YOUR INSTRUCTIONS: Reproduce each line of the material precisely.

────────

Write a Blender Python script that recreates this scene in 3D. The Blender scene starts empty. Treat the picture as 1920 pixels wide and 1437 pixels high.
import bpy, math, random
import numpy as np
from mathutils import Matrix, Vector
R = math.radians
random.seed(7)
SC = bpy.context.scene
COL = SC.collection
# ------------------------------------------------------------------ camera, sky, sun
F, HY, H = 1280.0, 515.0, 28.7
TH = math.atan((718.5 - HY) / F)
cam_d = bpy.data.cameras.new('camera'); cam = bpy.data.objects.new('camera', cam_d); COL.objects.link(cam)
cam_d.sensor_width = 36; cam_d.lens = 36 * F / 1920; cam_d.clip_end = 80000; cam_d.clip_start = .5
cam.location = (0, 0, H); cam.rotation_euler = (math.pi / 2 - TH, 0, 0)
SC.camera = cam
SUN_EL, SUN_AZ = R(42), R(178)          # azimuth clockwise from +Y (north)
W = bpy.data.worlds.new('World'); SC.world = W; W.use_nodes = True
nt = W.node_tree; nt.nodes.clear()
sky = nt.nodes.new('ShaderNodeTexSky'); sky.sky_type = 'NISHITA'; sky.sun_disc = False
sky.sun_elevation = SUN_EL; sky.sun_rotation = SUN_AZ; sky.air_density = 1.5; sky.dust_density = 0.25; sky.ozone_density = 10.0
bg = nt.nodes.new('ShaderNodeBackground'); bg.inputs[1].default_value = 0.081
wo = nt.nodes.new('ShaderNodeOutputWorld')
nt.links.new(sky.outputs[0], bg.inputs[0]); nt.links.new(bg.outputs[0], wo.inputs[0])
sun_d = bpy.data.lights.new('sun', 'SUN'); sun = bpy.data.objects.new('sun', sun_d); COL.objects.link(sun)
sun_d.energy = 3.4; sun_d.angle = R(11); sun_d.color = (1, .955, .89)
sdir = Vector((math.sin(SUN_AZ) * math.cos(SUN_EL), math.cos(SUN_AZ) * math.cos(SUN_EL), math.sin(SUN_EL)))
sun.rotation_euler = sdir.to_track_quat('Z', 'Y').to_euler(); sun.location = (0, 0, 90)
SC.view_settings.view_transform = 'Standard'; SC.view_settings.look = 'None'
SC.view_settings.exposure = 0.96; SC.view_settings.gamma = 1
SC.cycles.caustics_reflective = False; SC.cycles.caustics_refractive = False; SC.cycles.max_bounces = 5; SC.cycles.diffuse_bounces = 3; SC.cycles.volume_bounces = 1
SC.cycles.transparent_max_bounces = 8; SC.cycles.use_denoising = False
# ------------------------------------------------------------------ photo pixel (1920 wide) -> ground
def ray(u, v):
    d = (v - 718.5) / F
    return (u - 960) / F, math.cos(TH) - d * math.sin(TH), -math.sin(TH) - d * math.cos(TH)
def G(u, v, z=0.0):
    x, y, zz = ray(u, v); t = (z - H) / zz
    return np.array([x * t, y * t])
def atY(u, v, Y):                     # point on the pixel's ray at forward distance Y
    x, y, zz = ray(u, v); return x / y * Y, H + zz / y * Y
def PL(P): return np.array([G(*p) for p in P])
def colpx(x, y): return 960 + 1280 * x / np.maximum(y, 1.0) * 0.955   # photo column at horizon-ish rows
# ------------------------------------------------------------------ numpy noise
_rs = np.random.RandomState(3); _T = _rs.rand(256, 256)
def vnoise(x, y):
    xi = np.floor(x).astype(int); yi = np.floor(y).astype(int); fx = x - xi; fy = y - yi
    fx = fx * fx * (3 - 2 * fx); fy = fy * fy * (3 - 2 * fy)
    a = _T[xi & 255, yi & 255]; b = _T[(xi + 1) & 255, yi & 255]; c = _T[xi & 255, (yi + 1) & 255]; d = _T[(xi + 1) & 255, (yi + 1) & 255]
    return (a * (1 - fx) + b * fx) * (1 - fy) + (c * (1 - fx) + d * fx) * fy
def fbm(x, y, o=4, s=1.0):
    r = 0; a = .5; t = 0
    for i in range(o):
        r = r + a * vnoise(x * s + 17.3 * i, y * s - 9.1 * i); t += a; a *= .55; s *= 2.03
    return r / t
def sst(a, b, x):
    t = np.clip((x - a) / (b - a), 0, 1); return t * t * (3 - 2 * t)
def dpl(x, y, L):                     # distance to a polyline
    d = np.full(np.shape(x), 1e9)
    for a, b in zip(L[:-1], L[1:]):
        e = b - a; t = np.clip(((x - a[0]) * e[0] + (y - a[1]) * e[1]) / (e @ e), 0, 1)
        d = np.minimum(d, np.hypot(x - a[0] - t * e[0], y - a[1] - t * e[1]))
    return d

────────

THE REPLY:
Write a Blender Python script that recreates this scene in 3D. The Blender scene starts empty. Treat the picture as 1920 pixels wide and 1437 pixels high.
import bpy, math, random
import numpy as np
from mathutils import Matrix, Vector
R = math.radians
random.seed(7)
SC = bpy.context.scene
COL = SC.collection
# ------------------------------------------------------------------ camera, sky, sun
F, HY, H = 1280.0, 515.0, 28.7
TH = math.atan((718.5 - HY) / F)
cam_d = bpy.data.cameras.new('camera'); cam = bpy.data.objects.new('camera', cam_d); COL.objects.link(cam)
cam_d.sensor_width = 36; cam_d.lens = 36 * F / 1920; cam_d.clip_end = 80000; cam_d.clip_start = .5
cam.location = (0, 0, H); cam.rotation_euler = (math.pi / 2 - TH, 0, 0)
SC.camera = cam
SUN_EL, SUN_AZ = R(42), R(178)          # azimuth clockwise from +Y (north)
W = bpy.data.worlds.new('World'); SC.world = W; W.use_nodes = True
nt = W.node_tree; nt.nodes.clear()
sky = nt.nodes.new('ShaderNodeTexSky'); sky.sky_type = 'NISHITA'; sky.sun_disc = False
sky.sun_elevation = SUN_EL; sky.sun_rotation = SUN_AZ; sky.air_density = 1.5; sky.dust_density = 0.25; sky.ozone_density = 10.0
bg = nt.nodes.new('ShaderNodeBackground'); bg.inputs[1].default_value = 0.081
wo = nt.nodes.new('ShaderNodeOutputWorld')
nt.links.new(sky.outputs[0], bg.inputs[0]); nt.links.new(bg.outputs[0], wo.inputs[0])
sun_d = bpy.data.lights.new('sun', 'SUN'); sun = bpy.data.objects.new('sun', sun_d); COL.objects.link(sun)
sun_d.energy = 3.4; sun_d.angle = R(11); sun_d.color = (1, .955, .89)
sdir = Vector((math.sin(SUN_AZ) * math.cos(SUN_EL), math.cos(SUN_AZ) * math.cos(SUN_EL), math.sin(SUN_EL)))
sun.rotation_euler = sdir.to_track_quat('Z', 'Y').to_euler(); sun.location = (0, 0, 90)
SC.view_settings.view_transform = 'Standard'; SC.view_settings.look = 'None'
SC.view_settings.exposure = 0.96; SC.view_settings.gamma = 1
SC.cycles.caustics_reflective = False; SC.cycles.caustics_refractive = False; SC.cycles.max_bounces = 5; SC.cycles.diffuse_bounces = 3; SC.cycles.volume_bounces = 1
SC.cycles.transparent_max_bounces = 8; SC.cycles.use_denoising = False
# ------------------------------------------------------------------ photo pixel (1920 wide) -> ground
def ray(u, v):
    d = (v - 718.5) / F
    return (u - 960) / F, math.cos(TH) - d * math.sin(TH), -math.sin(TH) - d * math.cos(TH)
def G(u, v, z=0.0):
    x, y, zz = ray(u, v); t = (z - H) / zz
    return np.array([x * t, y * t])
def atY(u, v, Y):                     # point on the pixel's ray at forward distance Y
    x, y, zz = ray(u, v); return x / y * Y, H + zz / y * Y
def PL(P): return np.array([G(*p) for p in P])
def colpx(x, y): return 960 + 1280 * x / np.maximum(y, 1.0) * 0.955   # photo column at horizon-ish rows
# ------------------------------------------------------------------ numpy noise
_rs = np.random.RandomState(3); _T = _rs.rand(256, 256)
def vnoise(x, y):
    xi = np.floor(x).astype(int); yi = np.floor(y).astype(int); fx = x - xi; fy = y - yi
    fx = fx * fx * (3 - 2 * fx); fy = fy * fy * (3 - 2 * fy)
    a = _T[xi & 255, yi & 255]; b = _T[(xi + 1) & 255, yi & 255]; c = _T[xi & 255, (yi + 1) & 255]; d = _T[(xi + 1) & 255, (yi + 1) & 255]
    return (a * (1 - fx) + b * fx) * (1 - fy) + (c * (1 - fx) + d * fx) * fy
def fbm(x, y, o=4, s=1.0):
    r = 0; a = .5; t = 0
    for i in range(o):
        r = r + a * vnoise(x * s + 17.3 * i, y * s - 9.1 * i); t += a; a *= .55; s *= 2.03
    return r / t
def sst(a, b, x):
    t = np.clip((x - a) / (b - a), 0, 1); return t * t * (3 - 2 * t)
def dpl(x, y, L):                     # distance to a polyline
    d = np.full(np.shape(x), 1e9)
    for a, b in zip(L[:-1], L[1:]):
        e = b - a; t = np.clip(((x - a[0]) * e[0] + (y - a[1]) * e[1]) / (e @ e), 0, 1)
        d = np.minimum(d, np.hypot(x - a[0] - t * e[0], y - a[1] - t * e[1]))
    return d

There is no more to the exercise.